Moves to a Venetian house on the harbour at Chania, Crete.

1961

Exhibition at the Leicester Galleries.

1966

Sixth and last solo exhibition at the Leicester Galleries. Designs the cover for Patrick Leigh Fermor’s book Roumeli: Travels in Northern Greece.

1967

Retrospective exhibition at the Whitechapel Art Gallery in London. Exiled from Greece after a military coup.

1971

Exhibition at Hamet Gallery, London.

1972

Exhibition at the University of Stirling, which commissions Craxton to design and execute a Greek-inspired tapestry with Dovecot Weavers.

1976

Returns to live and work on Crete.

1982

First solo exhibition with the Christopher Hull Gallery in London.

1984

Exhibition with Christopher Hull Gallery.

1985

Touring show travels to the British Council in Athens, the Chrysostomos Gallery on Crete and the Christopher Hull Gallery in London.

1987

Shows with Christopher Hull Gallery and in A Paradise Lost – the Neo-Romantic Imagination in Britain 1935-55 at the Barbican Art Gallery.

1993

Elected a Royal Academician.

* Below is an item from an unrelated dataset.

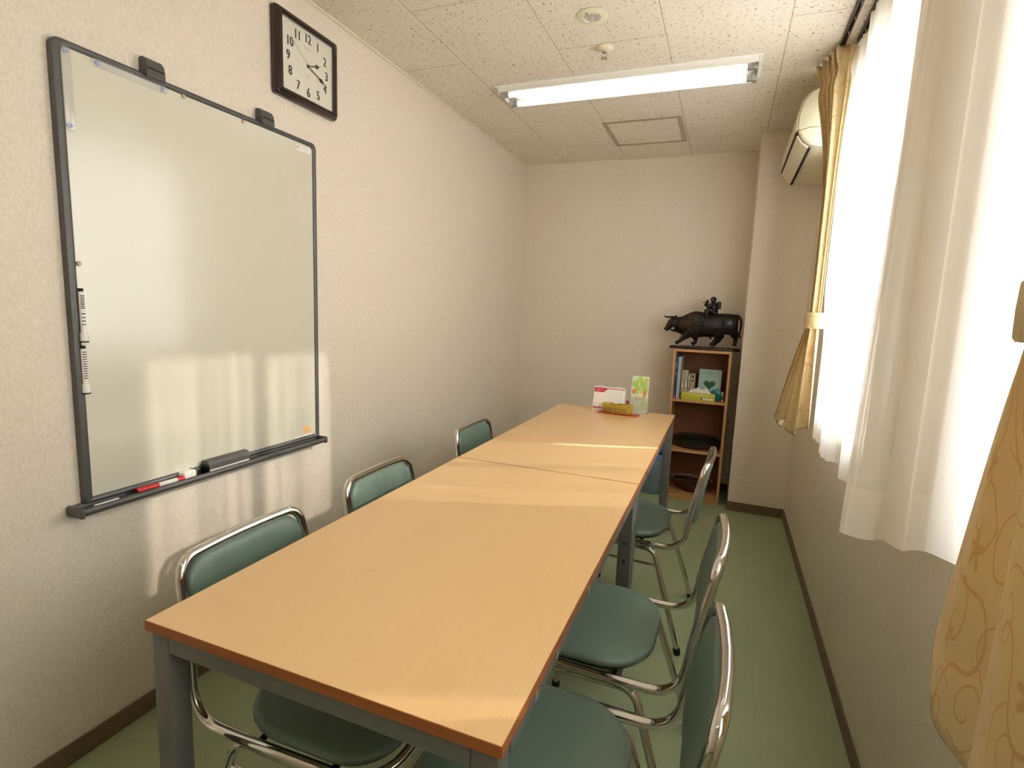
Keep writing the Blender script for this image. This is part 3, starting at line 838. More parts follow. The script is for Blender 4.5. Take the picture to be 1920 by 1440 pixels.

Final show with Christopher Hull Gallery features portraits from 1942 to 1992 and a catalogue note by David Attenborough.

1998-1999

Exhibition at Pallant House, Chichester.

2001

Exhibition at Art First, London.

2004

Recreates his original designs for a London revival of Frederick Ashton’s Daphnis and Chloe ballet, painting all the new sets by hand.

2006

In failing health, he leaves Crete for the last time but always hopes to return.

2009

Dies in London on 17 November, aged 87.

2010

Memorial service at St James’s Piccadilly. Memorial hang during the Royal Academy Summer Exhibition.

2011

Tate one-room show for publication of John Craxton monograph by Ian Collins (Lund Humphries).

2013-2014

John Craxton: A World of Private Mystery exhibition at Fitzwilliam Museum, Cambridge.

2015-2016

John Craxton: From Cranborne Chase to Crete tours from Dorset County Museum in Dorchester to Salisbury Museum.

2017-2018

Charmed Lives in Greece: Ghika, Craxton, Leigh Fermor exhibition tours from the A.G. Leventis Gallery in Nicosia to the Benaki Museum in Athens and the British Museum. It receives rave reviews and around 100,000 visitors. A launch exhibition is held at Osborne Samuel in London – John Craxton in Greece: The Unseen Works.

2021

Publication of the biography John Craxton: A Life of Gifts, by Ian Collins (Yale University Press). Osborne Samuel exhibition John Craxton: Drawn from Darkness – Paintings and Drawings 1940-1946.

2022

Centenary touring exhibition opens at the Benaki Museum in Athens, and John Craxton: A Life of Gifts is published in Greek by Patakis.